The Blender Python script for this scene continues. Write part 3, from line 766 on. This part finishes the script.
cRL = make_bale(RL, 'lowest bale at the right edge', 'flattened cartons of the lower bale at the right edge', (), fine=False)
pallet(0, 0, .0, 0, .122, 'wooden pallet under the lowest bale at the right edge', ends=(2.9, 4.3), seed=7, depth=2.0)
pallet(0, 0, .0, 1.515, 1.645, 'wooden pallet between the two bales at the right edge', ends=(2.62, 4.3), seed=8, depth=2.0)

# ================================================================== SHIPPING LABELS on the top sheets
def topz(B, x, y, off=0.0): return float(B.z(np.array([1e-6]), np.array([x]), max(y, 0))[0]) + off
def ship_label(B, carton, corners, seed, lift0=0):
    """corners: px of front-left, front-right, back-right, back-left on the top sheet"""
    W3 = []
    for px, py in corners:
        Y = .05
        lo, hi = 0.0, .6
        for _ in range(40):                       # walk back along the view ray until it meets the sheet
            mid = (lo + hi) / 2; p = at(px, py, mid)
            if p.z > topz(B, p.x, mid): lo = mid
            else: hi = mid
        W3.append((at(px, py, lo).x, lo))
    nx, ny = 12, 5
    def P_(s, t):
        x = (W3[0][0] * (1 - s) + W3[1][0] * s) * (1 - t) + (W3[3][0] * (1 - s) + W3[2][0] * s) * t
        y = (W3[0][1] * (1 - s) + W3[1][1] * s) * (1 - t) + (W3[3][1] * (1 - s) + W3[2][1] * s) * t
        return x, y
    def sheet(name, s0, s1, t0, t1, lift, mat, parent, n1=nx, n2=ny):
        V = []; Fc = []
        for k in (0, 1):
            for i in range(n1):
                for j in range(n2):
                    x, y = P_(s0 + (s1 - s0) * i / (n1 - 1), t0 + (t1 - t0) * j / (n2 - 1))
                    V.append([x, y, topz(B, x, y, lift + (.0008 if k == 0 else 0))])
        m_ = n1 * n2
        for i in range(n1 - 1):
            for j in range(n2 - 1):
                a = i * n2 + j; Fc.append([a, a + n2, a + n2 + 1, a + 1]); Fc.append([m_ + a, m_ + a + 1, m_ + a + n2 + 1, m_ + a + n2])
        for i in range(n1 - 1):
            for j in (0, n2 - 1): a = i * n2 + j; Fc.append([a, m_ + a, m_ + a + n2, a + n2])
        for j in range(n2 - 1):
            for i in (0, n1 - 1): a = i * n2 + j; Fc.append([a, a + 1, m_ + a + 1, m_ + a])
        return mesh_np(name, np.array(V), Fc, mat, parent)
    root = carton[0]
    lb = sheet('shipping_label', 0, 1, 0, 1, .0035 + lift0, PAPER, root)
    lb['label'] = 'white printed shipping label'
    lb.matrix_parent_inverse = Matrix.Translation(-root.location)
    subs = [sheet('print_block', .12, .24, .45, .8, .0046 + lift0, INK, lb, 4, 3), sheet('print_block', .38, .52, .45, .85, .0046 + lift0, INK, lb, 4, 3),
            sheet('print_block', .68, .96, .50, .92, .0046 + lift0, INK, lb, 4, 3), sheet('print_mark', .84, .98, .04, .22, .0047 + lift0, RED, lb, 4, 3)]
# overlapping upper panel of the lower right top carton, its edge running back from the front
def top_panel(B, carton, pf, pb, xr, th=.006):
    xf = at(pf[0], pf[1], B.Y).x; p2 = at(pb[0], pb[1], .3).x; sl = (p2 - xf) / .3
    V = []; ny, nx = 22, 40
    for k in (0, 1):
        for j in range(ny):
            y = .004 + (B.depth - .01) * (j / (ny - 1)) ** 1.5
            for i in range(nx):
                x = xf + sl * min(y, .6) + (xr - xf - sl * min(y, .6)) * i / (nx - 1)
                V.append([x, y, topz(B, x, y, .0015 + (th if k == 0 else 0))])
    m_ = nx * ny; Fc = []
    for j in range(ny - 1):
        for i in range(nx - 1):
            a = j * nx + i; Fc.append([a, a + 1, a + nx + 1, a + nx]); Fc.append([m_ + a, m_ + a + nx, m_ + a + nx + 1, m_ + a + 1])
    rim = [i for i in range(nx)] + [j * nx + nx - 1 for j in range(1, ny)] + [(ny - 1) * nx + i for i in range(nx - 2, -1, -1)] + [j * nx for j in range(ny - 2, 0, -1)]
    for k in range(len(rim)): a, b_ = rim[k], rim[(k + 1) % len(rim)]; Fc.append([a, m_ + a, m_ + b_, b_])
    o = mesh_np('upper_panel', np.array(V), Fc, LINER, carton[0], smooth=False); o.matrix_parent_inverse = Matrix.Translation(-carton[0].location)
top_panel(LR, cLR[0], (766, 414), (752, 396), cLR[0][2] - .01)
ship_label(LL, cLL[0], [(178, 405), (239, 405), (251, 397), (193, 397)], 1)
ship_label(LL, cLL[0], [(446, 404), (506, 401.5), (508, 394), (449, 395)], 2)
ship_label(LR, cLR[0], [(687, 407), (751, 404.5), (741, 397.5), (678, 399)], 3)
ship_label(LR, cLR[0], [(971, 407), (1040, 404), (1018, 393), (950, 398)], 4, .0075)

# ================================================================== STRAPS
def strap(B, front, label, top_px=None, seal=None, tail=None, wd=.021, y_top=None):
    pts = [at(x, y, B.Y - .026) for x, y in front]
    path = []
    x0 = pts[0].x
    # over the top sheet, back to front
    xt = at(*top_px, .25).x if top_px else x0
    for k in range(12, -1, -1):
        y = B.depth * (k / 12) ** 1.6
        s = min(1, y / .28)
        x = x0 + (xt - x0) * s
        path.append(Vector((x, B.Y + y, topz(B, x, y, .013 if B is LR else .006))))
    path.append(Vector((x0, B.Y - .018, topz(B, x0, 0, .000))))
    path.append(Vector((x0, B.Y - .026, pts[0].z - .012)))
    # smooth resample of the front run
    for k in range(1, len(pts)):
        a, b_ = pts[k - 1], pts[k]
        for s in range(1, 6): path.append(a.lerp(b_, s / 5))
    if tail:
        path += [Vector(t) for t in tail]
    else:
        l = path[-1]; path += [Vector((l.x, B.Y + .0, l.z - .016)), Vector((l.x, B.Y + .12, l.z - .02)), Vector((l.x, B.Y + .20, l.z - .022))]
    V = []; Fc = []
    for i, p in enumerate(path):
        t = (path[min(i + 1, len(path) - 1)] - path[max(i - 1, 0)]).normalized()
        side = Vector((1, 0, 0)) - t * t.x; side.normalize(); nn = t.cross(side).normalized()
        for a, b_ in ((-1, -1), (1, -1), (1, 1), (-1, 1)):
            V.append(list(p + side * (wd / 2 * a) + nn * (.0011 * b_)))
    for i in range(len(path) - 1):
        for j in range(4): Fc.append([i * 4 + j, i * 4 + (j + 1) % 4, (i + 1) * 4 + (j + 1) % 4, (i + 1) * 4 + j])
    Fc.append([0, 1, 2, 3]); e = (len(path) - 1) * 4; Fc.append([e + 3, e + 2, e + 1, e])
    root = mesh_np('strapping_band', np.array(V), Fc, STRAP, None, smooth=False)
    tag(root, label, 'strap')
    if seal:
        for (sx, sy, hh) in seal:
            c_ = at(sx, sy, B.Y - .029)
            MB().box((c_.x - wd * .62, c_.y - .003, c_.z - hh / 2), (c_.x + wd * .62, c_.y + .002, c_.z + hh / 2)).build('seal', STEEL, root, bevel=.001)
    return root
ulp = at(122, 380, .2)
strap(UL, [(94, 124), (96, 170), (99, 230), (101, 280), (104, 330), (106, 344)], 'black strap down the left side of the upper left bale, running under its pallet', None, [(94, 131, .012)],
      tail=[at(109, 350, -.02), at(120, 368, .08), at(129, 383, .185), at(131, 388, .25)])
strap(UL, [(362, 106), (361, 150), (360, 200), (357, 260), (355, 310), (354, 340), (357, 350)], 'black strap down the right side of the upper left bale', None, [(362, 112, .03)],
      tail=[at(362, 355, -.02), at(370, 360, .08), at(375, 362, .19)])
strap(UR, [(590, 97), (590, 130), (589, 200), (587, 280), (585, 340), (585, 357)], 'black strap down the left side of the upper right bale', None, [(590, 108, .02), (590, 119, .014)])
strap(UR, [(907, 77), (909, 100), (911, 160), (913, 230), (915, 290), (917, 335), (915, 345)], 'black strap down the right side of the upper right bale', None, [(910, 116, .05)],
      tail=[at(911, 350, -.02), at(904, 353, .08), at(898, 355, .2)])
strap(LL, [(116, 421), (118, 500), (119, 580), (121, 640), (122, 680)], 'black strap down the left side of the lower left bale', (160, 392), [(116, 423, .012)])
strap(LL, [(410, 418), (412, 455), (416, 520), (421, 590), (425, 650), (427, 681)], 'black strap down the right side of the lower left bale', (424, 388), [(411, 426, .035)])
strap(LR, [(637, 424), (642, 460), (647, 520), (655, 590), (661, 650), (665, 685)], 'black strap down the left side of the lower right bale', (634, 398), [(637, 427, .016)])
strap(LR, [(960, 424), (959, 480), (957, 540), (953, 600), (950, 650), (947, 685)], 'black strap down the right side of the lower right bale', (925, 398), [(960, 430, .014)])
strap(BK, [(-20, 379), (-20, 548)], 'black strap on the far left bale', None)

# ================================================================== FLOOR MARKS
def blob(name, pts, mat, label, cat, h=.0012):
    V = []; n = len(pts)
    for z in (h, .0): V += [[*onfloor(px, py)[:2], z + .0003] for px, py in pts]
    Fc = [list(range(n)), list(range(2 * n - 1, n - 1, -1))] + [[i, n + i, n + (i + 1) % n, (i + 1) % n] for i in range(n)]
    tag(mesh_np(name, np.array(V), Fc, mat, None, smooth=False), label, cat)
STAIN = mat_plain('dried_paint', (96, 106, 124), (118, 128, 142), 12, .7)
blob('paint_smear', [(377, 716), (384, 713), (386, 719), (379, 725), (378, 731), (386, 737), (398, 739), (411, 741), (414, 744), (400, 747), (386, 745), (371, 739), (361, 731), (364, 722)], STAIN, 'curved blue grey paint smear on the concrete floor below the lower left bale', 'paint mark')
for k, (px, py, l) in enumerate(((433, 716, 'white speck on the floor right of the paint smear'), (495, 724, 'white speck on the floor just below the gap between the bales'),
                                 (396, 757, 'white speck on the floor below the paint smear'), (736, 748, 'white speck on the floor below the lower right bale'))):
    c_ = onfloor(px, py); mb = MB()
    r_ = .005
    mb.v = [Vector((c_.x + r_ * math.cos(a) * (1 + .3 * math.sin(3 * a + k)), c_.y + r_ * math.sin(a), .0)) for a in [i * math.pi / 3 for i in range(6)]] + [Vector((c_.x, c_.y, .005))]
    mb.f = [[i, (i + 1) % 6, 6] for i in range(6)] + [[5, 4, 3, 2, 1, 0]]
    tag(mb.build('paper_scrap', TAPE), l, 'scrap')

> [Task requirements]
Set down each line of the material verbatim, from the first line through the line that contains "pallet(0, 0, .0, 1.515, 1.645, 'wooden".

> [Problem solution]
The Blender Python script for this scene continues. Write part 3, from line 766 on. This part finishes the script.
cRL = make_bale(RL, 'lowest bale at the right edge', 'flattened cartons of the lower bale at the right edge', (), fine=False)
pallet(0, 0, .0, 0, .122, 'wooden pallet under the lowest bale at the right edge', ends=(2.9, 4.3), seed=7, depth=2.0)
pallet(0, 0, .0, 1.515, 1.645, 'wooden pallet between the two bales at the right edge', ends=(2.62, 4.3), seed=8, depth=2.0)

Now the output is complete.